Even the original research for the Lancet article admitted a possible error of 300,000: hardly convincing when giving a result to a single digit. The methodology used 47 cluster points for just 1,849 interviews, prompting one statistician, in the Wall Street Journal (which may know a thing or two about numbers), to comment: “I wouldn't survey a junior high school, no less an entire country, using only 47 cluster points."

Pilger’s consistent and gross illogicality seems to be that the evil Washington-London axis is culpable for those human tragedies in which they don’t engage, but damnable for those in which they do. This reaches its bathos in the assertion:
They were only Muslims. And Muslims are the world's most numerous victims of a terrorism ...
(Sadly, true: but mainly at the hands of their co-religionists across some denominational divide.)
.. whose main sources are Washington, Tel Aviv and London.
O, come on! Why not give us the full deal, and throw in the Illuminati and the giant reptiles behind the “New World Order”?

Malcolm has emailed the editor of the NS inviting a bit of honesty: if this piece had arrived, handwritten in green ink on lined paper, it would have been spiked, unread. Its only saving grace, in the eyes of the NS and, presumably, its supposed readership was the by-line. In short, Pilger epitomises Daniel Boorstin’s notion of “celebrity”, and this piece is a classic "pseudo-event":
It is planted primarily, not always exclusively, for the immediate purpose of being reported or reproduced.
It justifies itself by provoking responses like this very blog. It is, in net-speak, a form of trolling.
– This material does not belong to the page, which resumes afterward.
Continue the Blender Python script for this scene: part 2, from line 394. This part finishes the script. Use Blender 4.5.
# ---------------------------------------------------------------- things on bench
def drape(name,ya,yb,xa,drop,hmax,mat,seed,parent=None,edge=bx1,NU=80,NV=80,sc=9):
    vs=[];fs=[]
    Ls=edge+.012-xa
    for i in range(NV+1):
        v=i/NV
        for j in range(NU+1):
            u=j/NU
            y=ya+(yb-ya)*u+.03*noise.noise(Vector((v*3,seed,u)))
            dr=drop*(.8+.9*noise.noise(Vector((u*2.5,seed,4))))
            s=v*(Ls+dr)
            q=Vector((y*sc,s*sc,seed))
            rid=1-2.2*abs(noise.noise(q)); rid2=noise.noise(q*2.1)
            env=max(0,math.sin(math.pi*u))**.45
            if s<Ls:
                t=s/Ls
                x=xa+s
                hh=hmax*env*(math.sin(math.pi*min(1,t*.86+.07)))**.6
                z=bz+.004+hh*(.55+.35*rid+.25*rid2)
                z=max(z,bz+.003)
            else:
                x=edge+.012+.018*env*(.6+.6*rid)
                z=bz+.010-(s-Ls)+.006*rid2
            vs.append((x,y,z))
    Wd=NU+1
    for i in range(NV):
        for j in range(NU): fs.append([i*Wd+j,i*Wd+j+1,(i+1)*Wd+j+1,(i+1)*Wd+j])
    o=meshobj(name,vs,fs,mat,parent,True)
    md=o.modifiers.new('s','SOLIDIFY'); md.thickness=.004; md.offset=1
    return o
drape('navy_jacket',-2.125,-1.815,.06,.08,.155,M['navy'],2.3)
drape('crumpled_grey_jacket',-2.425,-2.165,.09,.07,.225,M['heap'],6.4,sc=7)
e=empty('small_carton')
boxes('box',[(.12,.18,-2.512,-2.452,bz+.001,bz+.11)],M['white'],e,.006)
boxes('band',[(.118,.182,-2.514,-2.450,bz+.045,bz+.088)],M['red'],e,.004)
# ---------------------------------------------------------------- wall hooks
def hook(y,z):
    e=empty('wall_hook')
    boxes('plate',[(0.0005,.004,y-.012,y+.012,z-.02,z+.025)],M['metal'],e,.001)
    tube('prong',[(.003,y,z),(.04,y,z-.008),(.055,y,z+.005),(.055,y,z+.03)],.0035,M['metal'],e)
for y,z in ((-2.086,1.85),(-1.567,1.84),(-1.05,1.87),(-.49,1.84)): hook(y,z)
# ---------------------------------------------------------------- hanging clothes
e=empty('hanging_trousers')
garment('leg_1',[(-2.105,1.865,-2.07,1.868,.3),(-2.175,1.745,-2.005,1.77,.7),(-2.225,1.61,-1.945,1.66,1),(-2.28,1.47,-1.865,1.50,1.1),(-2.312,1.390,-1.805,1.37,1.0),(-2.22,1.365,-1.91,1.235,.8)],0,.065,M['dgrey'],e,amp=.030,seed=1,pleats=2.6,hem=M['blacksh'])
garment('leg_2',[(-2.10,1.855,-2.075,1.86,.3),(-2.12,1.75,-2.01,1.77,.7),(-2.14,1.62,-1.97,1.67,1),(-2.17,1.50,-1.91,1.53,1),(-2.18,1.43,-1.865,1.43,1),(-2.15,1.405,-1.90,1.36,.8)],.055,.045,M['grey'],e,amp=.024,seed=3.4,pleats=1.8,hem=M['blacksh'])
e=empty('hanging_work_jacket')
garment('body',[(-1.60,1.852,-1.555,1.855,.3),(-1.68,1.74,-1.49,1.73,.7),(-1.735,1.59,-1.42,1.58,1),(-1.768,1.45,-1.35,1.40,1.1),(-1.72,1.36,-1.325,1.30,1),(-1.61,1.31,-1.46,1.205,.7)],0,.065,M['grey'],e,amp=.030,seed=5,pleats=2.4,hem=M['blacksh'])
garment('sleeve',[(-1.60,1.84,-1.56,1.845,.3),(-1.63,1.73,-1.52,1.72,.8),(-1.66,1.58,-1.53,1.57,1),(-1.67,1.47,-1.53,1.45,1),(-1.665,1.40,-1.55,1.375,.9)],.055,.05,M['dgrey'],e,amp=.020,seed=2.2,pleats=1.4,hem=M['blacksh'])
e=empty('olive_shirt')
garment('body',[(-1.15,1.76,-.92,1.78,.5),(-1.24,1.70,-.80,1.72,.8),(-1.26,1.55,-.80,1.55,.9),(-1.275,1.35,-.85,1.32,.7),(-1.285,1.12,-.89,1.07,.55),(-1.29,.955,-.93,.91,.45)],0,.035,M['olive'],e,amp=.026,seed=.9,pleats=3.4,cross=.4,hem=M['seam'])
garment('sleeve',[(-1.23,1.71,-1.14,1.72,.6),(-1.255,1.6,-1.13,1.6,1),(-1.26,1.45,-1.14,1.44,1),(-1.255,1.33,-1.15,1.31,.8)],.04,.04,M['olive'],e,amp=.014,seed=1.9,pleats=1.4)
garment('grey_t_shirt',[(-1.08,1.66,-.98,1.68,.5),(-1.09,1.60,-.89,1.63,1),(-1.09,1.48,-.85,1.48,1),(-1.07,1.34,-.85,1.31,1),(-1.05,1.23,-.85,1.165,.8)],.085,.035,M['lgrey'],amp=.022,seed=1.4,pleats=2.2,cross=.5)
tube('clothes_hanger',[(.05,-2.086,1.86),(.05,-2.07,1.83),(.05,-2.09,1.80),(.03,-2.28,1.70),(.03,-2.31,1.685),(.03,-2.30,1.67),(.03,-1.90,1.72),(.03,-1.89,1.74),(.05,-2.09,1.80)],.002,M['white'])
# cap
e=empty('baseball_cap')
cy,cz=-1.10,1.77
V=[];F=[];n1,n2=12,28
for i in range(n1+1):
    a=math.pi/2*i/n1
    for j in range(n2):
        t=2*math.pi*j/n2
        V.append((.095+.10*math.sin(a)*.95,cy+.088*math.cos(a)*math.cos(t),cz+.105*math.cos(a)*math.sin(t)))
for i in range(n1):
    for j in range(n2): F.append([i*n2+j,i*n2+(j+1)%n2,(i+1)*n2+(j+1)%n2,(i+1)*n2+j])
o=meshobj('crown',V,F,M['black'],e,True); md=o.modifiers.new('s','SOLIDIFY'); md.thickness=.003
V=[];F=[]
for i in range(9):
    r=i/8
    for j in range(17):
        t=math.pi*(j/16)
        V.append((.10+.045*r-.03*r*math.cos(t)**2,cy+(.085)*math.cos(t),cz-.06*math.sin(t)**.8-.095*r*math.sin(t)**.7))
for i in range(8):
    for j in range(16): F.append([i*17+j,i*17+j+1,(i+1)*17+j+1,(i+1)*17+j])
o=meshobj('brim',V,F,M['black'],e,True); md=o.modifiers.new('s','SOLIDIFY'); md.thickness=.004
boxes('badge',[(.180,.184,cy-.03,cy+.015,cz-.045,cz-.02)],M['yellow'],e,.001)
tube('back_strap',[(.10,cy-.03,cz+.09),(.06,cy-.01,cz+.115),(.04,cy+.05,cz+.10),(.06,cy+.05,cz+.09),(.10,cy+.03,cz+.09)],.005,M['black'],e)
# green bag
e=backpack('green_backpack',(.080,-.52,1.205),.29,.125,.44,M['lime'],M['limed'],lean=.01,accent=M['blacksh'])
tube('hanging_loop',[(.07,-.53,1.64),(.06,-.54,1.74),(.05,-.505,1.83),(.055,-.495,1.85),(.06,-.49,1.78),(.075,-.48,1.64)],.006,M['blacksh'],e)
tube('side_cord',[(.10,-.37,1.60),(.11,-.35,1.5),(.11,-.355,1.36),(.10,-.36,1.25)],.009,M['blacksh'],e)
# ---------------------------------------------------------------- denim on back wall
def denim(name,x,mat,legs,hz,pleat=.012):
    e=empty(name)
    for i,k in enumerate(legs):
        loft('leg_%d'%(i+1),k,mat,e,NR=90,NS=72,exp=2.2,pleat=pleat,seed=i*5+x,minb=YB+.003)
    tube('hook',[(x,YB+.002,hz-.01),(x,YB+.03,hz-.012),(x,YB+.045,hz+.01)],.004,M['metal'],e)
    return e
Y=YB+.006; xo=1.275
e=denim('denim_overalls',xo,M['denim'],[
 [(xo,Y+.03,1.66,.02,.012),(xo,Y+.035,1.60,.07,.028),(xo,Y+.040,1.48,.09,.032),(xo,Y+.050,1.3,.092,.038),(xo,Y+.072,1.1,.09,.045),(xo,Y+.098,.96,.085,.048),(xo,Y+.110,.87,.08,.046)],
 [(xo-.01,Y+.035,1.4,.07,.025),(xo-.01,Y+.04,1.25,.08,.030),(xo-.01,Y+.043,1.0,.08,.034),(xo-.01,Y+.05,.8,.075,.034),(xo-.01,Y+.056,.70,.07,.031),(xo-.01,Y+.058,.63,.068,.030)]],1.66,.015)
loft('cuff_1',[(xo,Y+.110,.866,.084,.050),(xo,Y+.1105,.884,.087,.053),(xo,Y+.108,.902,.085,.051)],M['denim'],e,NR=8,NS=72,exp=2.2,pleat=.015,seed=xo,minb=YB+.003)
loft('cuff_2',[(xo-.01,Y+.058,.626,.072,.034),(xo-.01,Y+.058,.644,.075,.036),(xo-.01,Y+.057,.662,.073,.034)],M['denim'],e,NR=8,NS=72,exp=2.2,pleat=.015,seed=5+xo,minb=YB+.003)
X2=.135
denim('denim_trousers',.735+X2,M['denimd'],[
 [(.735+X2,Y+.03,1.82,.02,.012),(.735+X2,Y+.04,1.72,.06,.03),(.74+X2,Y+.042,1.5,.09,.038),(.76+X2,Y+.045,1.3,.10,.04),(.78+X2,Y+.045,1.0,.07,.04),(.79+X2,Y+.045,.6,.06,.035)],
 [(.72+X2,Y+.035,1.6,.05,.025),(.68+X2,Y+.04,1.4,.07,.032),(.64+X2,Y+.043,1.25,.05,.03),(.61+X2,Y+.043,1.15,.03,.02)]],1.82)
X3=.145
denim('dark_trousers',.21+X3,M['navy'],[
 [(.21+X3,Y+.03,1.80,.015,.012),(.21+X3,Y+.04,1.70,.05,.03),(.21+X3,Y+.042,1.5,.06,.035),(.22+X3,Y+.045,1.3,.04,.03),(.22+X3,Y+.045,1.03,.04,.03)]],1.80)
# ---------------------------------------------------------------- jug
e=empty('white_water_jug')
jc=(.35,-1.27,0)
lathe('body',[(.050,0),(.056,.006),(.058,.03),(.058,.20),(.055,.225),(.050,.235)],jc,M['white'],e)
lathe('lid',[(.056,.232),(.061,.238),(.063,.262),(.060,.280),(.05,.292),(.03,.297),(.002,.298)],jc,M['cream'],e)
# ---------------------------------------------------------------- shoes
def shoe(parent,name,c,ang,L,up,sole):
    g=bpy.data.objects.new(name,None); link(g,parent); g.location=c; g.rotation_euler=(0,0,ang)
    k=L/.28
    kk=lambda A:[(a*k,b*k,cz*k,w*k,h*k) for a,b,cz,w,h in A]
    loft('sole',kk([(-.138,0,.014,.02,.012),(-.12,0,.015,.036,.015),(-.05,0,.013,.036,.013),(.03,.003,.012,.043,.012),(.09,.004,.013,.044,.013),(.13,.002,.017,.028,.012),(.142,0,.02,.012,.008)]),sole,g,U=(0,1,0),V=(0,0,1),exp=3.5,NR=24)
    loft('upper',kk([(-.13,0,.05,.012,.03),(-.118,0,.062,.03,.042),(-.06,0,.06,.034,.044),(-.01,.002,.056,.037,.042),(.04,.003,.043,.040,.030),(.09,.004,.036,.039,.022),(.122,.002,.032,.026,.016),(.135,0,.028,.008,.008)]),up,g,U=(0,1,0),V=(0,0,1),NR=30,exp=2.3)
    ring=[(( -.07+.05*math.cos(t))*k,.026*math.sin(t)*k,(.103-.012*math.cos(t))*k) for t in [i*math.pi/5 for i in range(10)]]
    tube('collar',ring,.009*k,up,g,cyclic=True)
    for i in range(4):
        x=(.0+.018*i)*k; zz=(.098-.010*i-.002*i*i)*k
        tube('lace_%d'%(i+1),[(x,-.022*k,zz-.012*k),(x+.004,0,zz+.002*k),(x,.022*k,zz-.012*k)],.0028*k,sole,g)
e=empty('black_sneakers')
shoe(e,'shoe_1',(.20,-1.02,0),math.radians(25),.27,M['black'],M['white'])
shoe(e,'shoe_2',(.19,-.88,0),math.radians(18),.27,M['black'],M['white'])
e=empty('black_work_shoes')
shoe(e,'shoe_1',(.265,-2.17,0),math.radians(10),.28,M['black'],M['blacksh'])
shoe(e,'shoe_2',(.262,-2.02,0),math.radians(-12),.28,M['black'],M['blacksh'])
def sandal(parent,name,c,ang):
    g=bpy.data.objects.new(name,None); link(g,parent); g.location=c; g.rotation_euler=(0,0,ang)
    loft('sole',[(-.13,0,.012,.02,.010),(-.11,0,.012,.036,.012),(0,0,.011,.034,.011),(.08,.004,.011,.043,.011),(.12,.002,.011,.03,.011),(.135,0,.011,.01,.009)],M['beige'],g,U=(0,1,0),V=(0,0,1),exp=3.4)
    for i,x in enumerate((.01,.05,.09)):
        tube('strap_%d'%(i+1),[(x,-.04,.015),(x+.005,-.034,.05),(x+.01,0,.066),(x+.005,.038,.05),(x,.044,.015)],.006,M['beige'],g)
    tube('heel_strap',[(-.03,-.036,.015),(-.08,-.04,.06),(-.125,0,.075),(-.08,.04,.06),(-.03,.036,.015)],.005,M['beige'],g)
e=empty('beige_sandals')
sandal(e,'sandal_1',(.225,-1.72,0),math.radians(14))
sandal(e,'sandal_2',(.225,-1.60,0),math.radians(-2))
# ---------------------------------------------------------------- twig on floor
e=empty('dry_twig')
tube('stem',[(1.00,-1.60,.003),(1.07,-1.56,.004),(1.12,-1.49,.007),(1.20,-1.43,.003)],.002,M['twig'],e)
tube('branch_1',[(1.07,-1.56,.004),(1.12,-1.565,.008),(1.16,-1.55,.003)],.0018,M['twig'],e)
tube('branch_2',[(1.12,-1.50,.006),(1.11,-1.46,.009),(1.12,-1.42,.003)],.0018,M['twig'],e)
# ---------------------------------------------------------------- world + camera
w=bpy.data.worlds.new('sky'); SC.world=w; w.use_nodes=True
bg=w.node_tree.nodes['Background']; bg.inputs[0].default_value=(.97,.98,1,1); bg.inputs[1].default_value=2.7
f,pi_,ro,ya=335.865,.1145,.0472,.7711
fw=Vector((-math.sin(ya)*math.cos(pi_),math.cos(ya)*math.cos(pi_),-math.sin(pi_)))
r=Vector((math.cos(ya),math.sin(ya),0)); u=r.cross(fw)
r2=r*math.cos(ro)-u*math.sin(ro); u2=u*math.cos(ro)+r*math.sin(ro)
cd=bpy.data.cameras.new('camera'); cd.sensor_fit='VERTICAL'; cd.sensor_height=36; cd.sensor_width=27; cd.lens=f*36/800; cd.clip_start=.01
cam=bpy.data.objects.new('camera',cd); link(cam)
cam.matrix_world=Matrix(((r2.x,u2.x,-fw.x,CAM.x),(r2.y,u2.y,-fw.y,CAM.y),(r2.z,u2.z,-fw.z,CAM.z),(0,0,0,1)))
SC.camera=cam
Still with Boorstin, Pilger earns a place in the NS columns simply because of his “well-knownness”. That's the difference between celebrity and greatness: at least Cnut achieved something to be a great one.

Or, to look at it from a different point of view, when and why did the New Statesman sign up for the Stalinism of a cult of personality?
pilger noun: a media tart, a whore, a journalistic batty-boy. Also verb, intransitive to write rubbish in a suggestive and seductive manner, with intent to inflame others to violence and vomiting.